Peter Groff made history Wednesday the way Barack Obama is trying to.
Offering a message of unification, inspiration and spirituality, Groff introduced himself as the first African-American president of the Colorado Senate in much the same style Obama uses in trying to become the first African-American president of the United States.
Groff’s speech on the opening day of the General Assembly mirrored his public style as a gentleman who rarely raises his voice. It incorporated a quiet eloquence that hopefully signaled a change in the often acrid atmosphere of the Senate — or at least a change in the tone of voice in which barbs are flung.
Before a chamber packed with African-Americans dressed as if they were going to church, Groff, a liberal Democrat, even quoted scripture.
He chose a verse from Isaiah: “You shall be called the repairer of the breach.”

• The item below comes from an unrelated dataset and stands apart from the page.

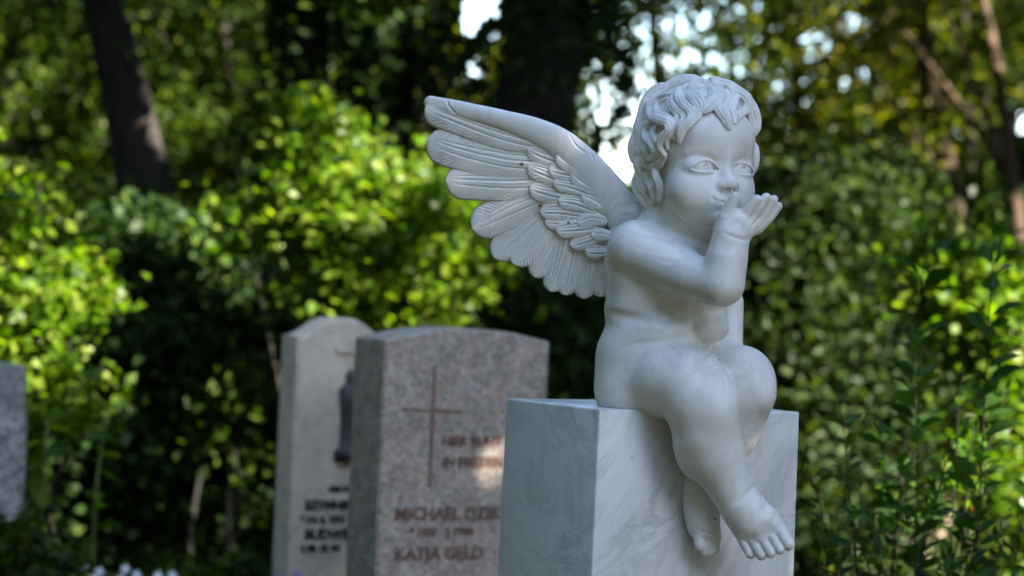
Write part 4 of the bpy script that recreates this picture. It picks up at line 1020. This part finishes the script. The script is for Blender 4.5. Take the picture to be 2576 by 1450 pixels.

Groff was talking about breaches in education and health care, and a state constitution hewn by an increasing number of conflicting mandates. But he could also have been talking about the partisan breaches in an election-year legislative session. Those stand to be frequent and ugly.
Groff warned his colleagues not to finish the 120-day session wondering, “What if we had worked together?”
He asked them to show “the political courage and political will that people need and the future demands.”
“Colorado’s mountain tops are great sources of inspiration,” Groff said, calling on fellow legislators to “ascend the summit” of bipartisanship.
If you closed your eyes, you could almost hear Obama.
And like Obama, Groff is the kind of politician who can overcome the legacy of racism that too often holds back America. You listen to his message; you don’t look at his skin.
Groff’s style is decidedly different from Denver’s first black mayor, Wellington Webb. Webb, who watched Groff’s speech from a seat on the Senate floor, talked a lot about the politics of race during his three terms as mayor.
Yet it is because of Webb’s ability to get elected, then re-elected, that Groff will not have to focus so much on his ethnicity.
Groff’s dad, Regis Groff, preceded him as Colorado’s first black senator. Like Webb, Regis Groff also paved the way for his son. And like Webb, the elder Groff watched his son from the Senate floor on Wednesday. He listened as his son told the packed house: “I understand that it is the hands of my relatives who toiled under the overseer’s whip on the red clay of Georgia that take this gavel today on the red carpet of the Colorado Senate.”
Then it was left to Groff’s good friend and loyal opponent, Republican minority leader Andy McElhaney, to explain what the future truly demands.
“When I got married in 1963 and moved to Texas,” McElhaney said, “I used to go to Louisiana on business. I would go to facilities and see drinking fountains marked `white’ and `colored.'”
Since then, McElhaney said, he and other Americans had seen a remarkable string of “firsts.” First black this and first black that.
“I soon hope to be past that point in this country,” McElhaney said.
On Wednesday, people saw the first black Senate president in Colorado sworn in. Then they heard him invite them toward a vision that is not just non-partisan, but at long last, colorblind.